■ **Task to carry out**
For the copy, please give all of the data again exactly and leave the pictures out.

------------------------------------

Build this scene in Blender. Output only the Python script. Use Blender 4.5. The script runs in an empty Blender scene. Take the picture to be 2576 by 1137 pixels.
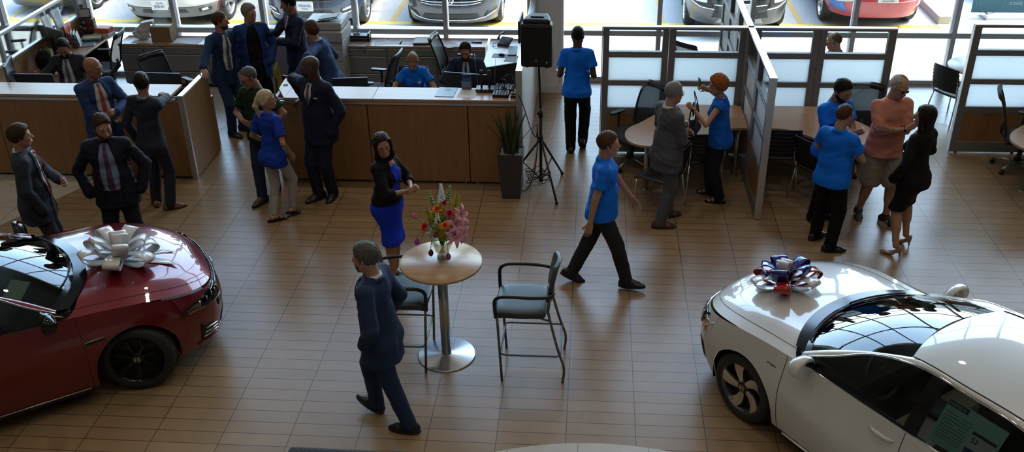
import bpy, bmesh, math, random
import numpy as np
from mathutils import Vector, Matrix
from math import pi, sin, cos, tan, radians, degrees, sqrt, atan2
random.seed(7); rng = np.random.default_rng(5)
S = bpy.context.scene
COL = S.collection

# ------------------------------------------------------------------ materials
def nodes(name):
    m = bpy.data.materials.new(name); m.use_nodes = True
    nt = m.node_tree; nt.nodes.clear()
    out = nt.nodes.new('ShaderNodeOutputMaterial')
    return m, nt, out
def add(nt, t, **kw):
    n = nt.nodes.new(t)
    for k, v in kw.items():
        if k in n.inputs: n.inputs[k].default_value = v
        else: setattr(n, k, v)
    return n
def c4(c): return (c[0], c[1], c[2], 1.0)
def srgb(r, g, b):
    f = lambda v: (v/255/12.92) if v/255 <= .04045 else ((v/255+.055)/1.055)**2.4
    return (f(r), f(g), f(b))
_mats = {}
def M(name, col, rough=.5, metal=0., coat=0., spec=.5, noise=0., nscale=40., bump=0., bscale=200., alpha=1., sheen=0.):
    if name in _mats: return _mats[name]
    m, nt, out = nodes(name)
    p = add(nt, 'ShaderNodeBsdfPrincipled', **{'Base Color': c4(col), 'Roughness': rough, 'Metallic': metal, 'Coat Weight': coat,
            'Coat Roughness': .03, 'Specular IOR Level': spec, 'Alpha': alpha, 'Sheen Weight': sheen})
    if noise or bump:
        tc = add(nt, 'ShaderNodeTexCoord')
    if noise:
        n = add(nt, 'ShaderNodeTexNoise', Scale=nscale, Detail=4.)
        nt.links.new(tc.outputs['Object'], n.inputs['Vector'])
        r = add(nt, 'ShaderNodeMapRange', **{'To Min': 1-noise, 'To Max': 1+noise})
        nt.links.new(n.outputs['Fac'], r.inputs['Value'])
        mx = add(nt, 'ShaderNodeVectorMath', operation='SCALE')
        mx.inputs[0].default_value = col
        nt.links.new(r.outputs['Result'], mx.inputs['Scale'])
        nt.links.new(mx.outputs[0], p.inputs['Base Color'])
    if bump:
        n2 = add(nt, 'ShaderNodeTexNoise', Scale=bscale, Detail=2.)
        nt.links.new(tc.outputs['Object'], n2.inputs['Vector'])
        b = add(nt, 'ShaderNodeBump', Strength=bump, Distance=.002)
        nt.links.new(n2.outputs['Fac'], b.inputs['Height'])
        nt.links.new(b.outputs['Normal'], p.inputs['Normal'])
    nt.links.new(p.outputs[0], out.inputs[0])
    _mats[name] = m
    return m
def M_wood(name, c1, c2, rough=.35, axis='Z', scale=1.0):
    m, nt, out = nodes(name)
    tc = add(nt, 'ShaderNodeTexCoord'); mp = add(nt, 'ShaderNodeMapping')
    st = {'X': (.8, 14, 14), 'Y': (14, .8, 14), 'Z': (14, 14, .8)}[axis]
    mp.inputs['Scale'].default_value = [v*scale for v in st]
    n = add(nt, 'ShaderNodeTexNoise', Scale=2.2, Detail=6., Roughness=.65, Distortion=.6)
    r = add(nt, 'ShaderNodeValToRGB')
    r.color_ramp.elements[0].position = .3; r.color_ramp.elements[0].color = c4(c1)
    r.color_ramp.elements[1].position = .72; r.color_ramp.elements[1].color = c4(c2)
    p = add(nt, 'ShaderNodeBsdfPrincipled', Roughness=rough)
    L = nt.links.new
    L(tc.outputs['Object'], mp.inputs[0]); L(mp.outputs[0], n.inputs['Vector']); L(n.outputs['Fac'], r.inputs['Fac'])
    L(r.outputs['Color'], p.inputs['Base Color']); L(p.outputs[0], out.inputs[0])
    return m
def M_glass(name, tint=(.93, .97, .95), refl=1.0, rough=0.0):
    m, nt, out = nodes(name); L = nt.links.new
    t = add(nt, 'ShaderNodeBsdfTransparent', Color=c4(tint)); g = add(nt, 'ShaderNodeBsdfGlossy', Roughness=rough, Color=(1, 1, 1, 1))
    f = add(nt, 'ShaderNodeFresnel', IOR=1.5); mx = add(nt, 'ShaderNodeMixShader')
    k = add(nt, 'ShaderNodeMath', operation='MULTIPLY'); k.inputs[1].default_value = refl
    L(f.outputs[0], k.inputs[0]); L(k.outputs[0], mx.inputs[0]); L(t.outputs[0], mx.inputs[1]); L(g.outputs[0], mx.inputs[2])
    L(mx.outputs[0], out.inputs[0])
    return m
def M_emit(name, col, s):
    m, nt, out = nodes(name)
    e = add(nt, 'ShaderNodeEmission', Color=c4(col), Strength=s); nt.links.new(e.outputs[0], out.inputs[0]); return m
def M_tile(name, w, h, ox, oy, c1, c2, mortar, msize, rough=.3):
    m, nt, out = nodes(name); L = nt.links.new
    tc = add(nt, 'ShaderNodeTexCoord'); mp = add(nt, 'ShaderNodeMapping'); mp.inputs['Location'].default_value = (-ox, -oy, 0)
    b = add(nt, 'ShaderNodeTexBrick', offset=0.0, squash=1.0)
    for k, v in {'Color1': c4(c1), 'Color2': c4(c2), 'Mortar': c4(mortar), 'Scale': 1.0, 'Mortar Size': msize, 'Mortar Smooth': .1,
                 'Bias': 0., 'Brick Width': w, 'Row Height': h}.items(): b.inputs[k].default_value = v
    n = add(nt, 'ShaderNodeTexNoise', Scale=7., Detail=5.)
    r = add(nt, 'ShaderNodeMapRange', **{'To Min': .86, 'To Max': 1.12})
    mx = add(nt, 'ShaderNodeVectorMath', operation='SCALE')
    p = add(nt, 'ShaderNodeBsdfPrincipled', Roughness=rough)
    n2 = add(nt, 'ShaderNodeTexNoise', Scale=1.7, Detail=3.)
    rr = add(nt, 'ShaderNodeMapRange', **{'To Min': rough*.8, 'To Max': rough*1.25})
    bp = add(nt, 'ShaderNodeBump', Strength=.25, Distance=.002)
    bp.invert = True
    L(tc.outputs['Object'], mp.inputs[0]); L(mp.outputs[0], b.inputs['Vector']); L(tc.outputs['Object'], n.inputs['Vector']); L(tc.outputs['Object'], n2.inputs['Vector'])
    L(n.outputs['Fac'], r.inputs['Value']); L(b.outputs['Color'], mx.inputs[0]); L(r.outputs[0], mx.inputs['Scale']); L(mx.outputs[0], p.inputs['Base Color'])
    L(n2.outputs['Fac'], rr.inputs['Value']); L(rr.outputs[0], p.inputs['Roughness'])
    L(b.outputs['Fac'], bp.inputs['Height']); L(bp.outputs[0], p.inputs['Normal'])
    L(p.outputs[0], out.inputs[0]); return m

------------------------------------

■ **Result for this exercise**
Build this scene in Blender. Output only the Python script. Use Blender 4.5. The script runs in an empty Blender scene. Take the picture to be 2576 by 1137 pixels.
import bpy, bmesh, math, random
import numpy as np
from mathutils import Vector, Matrix
from math import pi, sin, cos, tan, radians, degrees, sqrt, atan2
random.seed(7); rng = np.random.default_rng(5)
S = bpy.context.scene
COL = S.collection

# ------------------------------------------------------------------ materials
def nodes(name):
    m = bpy.data.materials.new(name); m.use_nodes = True
    nt = m.node_tree; nt.nodes.clear()
    out = nt.nodes.new('ShaderNodeOutputMaterial')
    return m, nt, out
def add(nt, t, **kw):
    n = nt.nodes.new(t)
    for k, v in kw.items():
        if k in n.inputs: n.inputs[k].default_value = v
        else: setattr(n, k, v)
    return n
def c4(c): return (c[0], c[1], c[2], 1.0)
def srgb(r, g, b):
    f = lambda v: (v/255/12.92) if v/255 <= .04045 else ((v/255+.055)/1.055)**2.4
    return (f(r), f(g), f(b))
_mats = {}
def M(name, col, rough=.5, metal=0., coat=0., spec=.5, noise=0., nscale=40., bump=0., bscale=200., alpha=1., sheen=0.):
    if name in _mats: return _mats[name]
    m, nt, out = nodes(name)
    p = add(nt, 'ShaderNodeBsdfPrincipled', **{'Base Color': c4(col), 'Roughness': rough, 'Metallic': metal, 'Coat Weight': coat,
            'Coat Roughness': .03, 'Specular IOR Level': spec, 'Alpha': alpha, 'Sheen Weight': sheen})
    if noise or bump:
        tc = add(nt, 'ShaderNodeTexCoord')
    if noise:
        n = add(nt, 'ShaderNodeTexNoise', Scale=nscale, Detail=4.)
        nt.links.new(tc.outputs['Object'], n.inputs['Vector'])
        r = add(nt, 'ShaderNodeMapRange', **{'To Min': 1-noise, 'To Max': 1+noise})
        nt.links.new(n.outputs['Fac'], r.inputs['Value'])
        mx = add(nt, 'ShaderNodeVectorMath', operation='SCALE')
        mx.inputs[0].default_value = col
        nt.links.new(r.outputs['Result'], mx.inputs['Scale'])
        nt.links.new(mx.outputs[0], p.inputs['Base Color'])
    if bump:
        n2 = add(nt, 'ShaderNodeTexNoise', Scale=bscale, Detail=2.)
        nt.links.new(tc.outputs['Object'], n2.inputs['Vector'])
        b = add(nt, 'ShaderNodeBump', Strength=bump, Distance=.002)
        nt.links.new(n2.outputs['Fac'], b.inputs['Height'])
        nt.links.new(b.outputs['Normal'], p.inputs['Normal'])
    nt.links.new(p.outputs[0], out.inputs[0])
    _mats[name] = m
    return m
def M_wood(name, c1, c2, rough=.35, axis='Z', scale=1.0):
    m, nt, out = nodes(name)
    tc = add(nt, 'ShaderNodeTexCoord'); mp = add(nt, 'ShaderNodeMapping')
    st = {'X': (.8, 14, 14), 'Y': (14, .8, 14), 'Z': (14, 14, .8)}[axis]
    mp.inputs['Scale'].default_value = [v*scale for v in st]
    n = add(nt, 'ShaderNodeTexNoise', Scale=2.2, Detail=6., Roughness=.65, Distortion=.6)
    r = add(nt, 'ShaderNodeValToRGB')
    r.color_ramp.elements[0].position = .3; r.color_ramp.elements[0].color = c4(c1)
    r.color_ramp.elements[1].position = .72; r.color_ramp.elements[1].color = c4(c2)
    p = add(nt, 'ShaderNodeBsdfPrincipled', Roughness=rough)
    L = nt.links.new
    L(tc.outputs['Object'], mp.inputs[0]); L(mp.outputs[0], n.inputs['Vector']); L(n.outputs['Fac'], r.inputs['Fac'])
    L(r.outputs['Color'], p.inputs['Base Color']); L(p.outputs[0], out.inputs[0])
    return m
def M_glass(name, tint=(.93, .97, .95), refl=1.0, rough=0.0):
    m, nt, out = nodes(name); L = nt.links.new
    t = add(nt, 'ShaderNodeBsdfTransparent', Color=c4(tint)); g = add(nt, 'ShaderNodeBsdfGlossy', Roughness=rough, Color=(1, 1, 1, 1))
    f = add(nt, 'ShaderNodeFresnel', IOR=1.5); mx = add(nt, 'ShaderNodeMixShader')
    k = add(nt, 'ShaderNodeMath', operation='MULTIPLY'); k.inputs[1].default_value = refl
    L(f.outputs[0], k.inputs[0]); L(k.outputs[0], mx.inputs[0]); L(t.outputs[0], mx.inputs[1]); L(g.outputs[0], mx.inputs[2])
    L(mx.outputs[0], out.inputs[0])
    return m
def M_emit(name, col, s):
    m, nt, out = nodes(name)
    e = add(nt, 'ShaderNodeEmission', Color=c4(col), Strength=s); nt.links.new(e.outputs[0], out.inputs[0]); return m
def M_tile(name, w, h, ox, oy, c1, c2, mortar, msize, rough=.3):
    m, nt, out = nodes(name); L = nt.links.new
    tc = add(nt, 'ShaderNodeTexCoord'); mp = add(nt, 'ShaderNodeMapping'); mp.inputs['Location'].default_value = (-ox, -oy, 0)
    b = add(nt, 'ShaderNodeTexBrick', offset=0.0, squash=1.0)
    for k, v in {'Color1': c4(c1), 'Color2': c4(c2), 'Mortar': c4(mortar), 'Scale': 1.0, 'Mortar Size': msize, 'Mortar Smooth': .1,
                 'Bias': 0., 'Brick Width': w, 'Row Height': h}.items(): b.inputs[k].default_value = v
    n = add(nt, 'ShaderNodeTexNoise', Scale=7., Detail=5.)
    r = add(nt, 'ShaderNodeMapRange', **{'To Min': .86, 'To Max': 1.12})
    mx = add(nt, 'ShaderNodeVectorMath', operation='SCALE')
    p = add(nt, 'ShaderNodeBsdfPrincipled', Roughness=rough)
    n2 = add(nt, 'ShaderNodeTexNoise', Scale=1.7, Detail=3.)
    rr = add(nt, 'ShaderNodeMapRange', **{'To Min': rough*.8, 'To Max': rough*1.25})
    bp = add(nt, 'ShaderNodeBump', Strength=.25, Distance=.002)
    bp.invert = True
    L(tc.outputs['Object'], mp.inputs[0]); L(mp.outputs[0], b.inputs['Vector']); L(tc.outputs['Object'], n.inputs['Vector']); L(tc.outputs['Object'], n2.inputs['Vector'])
    L(n.outputs['Fac'], r.inputs['Value']); L(b.outputs['Color'], mx.inputs[0]); L(r.outputs[0], mx.inputs['Scale']); L(mx.outputs[0], p.inputs['Base Color'])
    L(n2.outputs['Fac'], rr.inputs['Value']); L(rr.outputs[0], p.inputs['Roughness'])
    L(b.outputs['Fac'], bp.inputs['Height']); L(bp.outputs[0], p.inputs['Normal'])
    L(p.outputs[0], out.inputs[0]); return m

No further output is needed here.